I have loved you from the very beginning—since that quiet night in Bible study when our eyes first met and something unspoken passed between us. I remember going home and telling my friend: "I met the man I am going to marry." That feeling never left me. It grew roots, deep and tangled, winding through every moment we shared, through vows spoken with trembling hope and hands held tightly against the unknown.
I do not regret marrying you. Even now, I can say that truthfully. In so many ways, we were each other’s refuge—two wounded hearts abused by our father's learning, however imperfectly, how to mend. We brought light into each other’s shadows. We tried. God, how we tried.
But love, no matter how enduring, cannot survive on its own.
You told me you would get help, and I believed you. I always believe you. I wanted to believe in the version of us that could still be whole. But the promises faded, as they have before, and we found ourselves once again circling the same quiet ache—the same apologies, the same hope, the same disappointment. Round and round we went, like a broken record spinning a song that never reaches its end, like a carousel that feels magical until you realize it never truly takes you anywhere.
And somewhere along the way, I forgot to ask myself why I stayed.
It wasn’t until I sat with the pastor’s wife, and heard the gentleness in her voice—the permission I didn’t know I was waiting for—that something inside me finally broke open. They told me I didn’t have to carry guilt like it was a calling. That love should not feel like a burden you must endure. And in that moment, the tears came—not just from pain, but from recognition.
I had stayed out of duty. Out of guilt. Out of a belief that leaving meant failure.
But staying, when love is no longer returned, when it becomes something fragile and dangerous, is its own kind of loss.

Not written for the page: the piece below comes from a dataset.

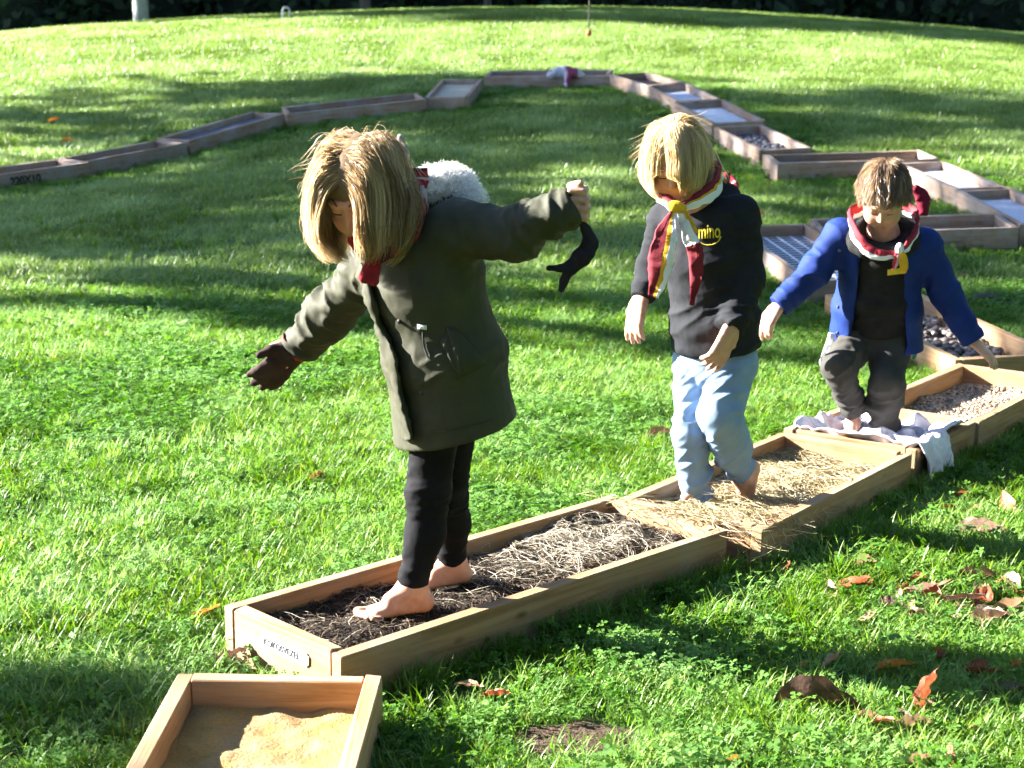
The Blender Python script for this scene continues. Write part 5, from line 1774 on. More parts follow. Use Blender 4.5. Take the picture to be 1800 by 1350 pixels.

I love you. I always will. I believe in your own way, you love me too. That will never change, no matter how far apart our lives drift. You are woven into me in ways time cannot undo.
But I cannot remain where love no longer feels safe. Where it is promised but not lived. Where I am slowly disappearing in the space between what is said and what is done.
So I carry this love with me—not as a chain, but as a memory—and I let go.
I’m sorry, my love. Let me cherish these last few weeks beside you, gentle and unspoken, while I begin to rebuild the pieces of myself I have set aside. And then, quietly, we will part. Perhaps in the stillness of that separation, we will finally step off this endless carousel, and find, at last, the peace that has always seemed just out of reach.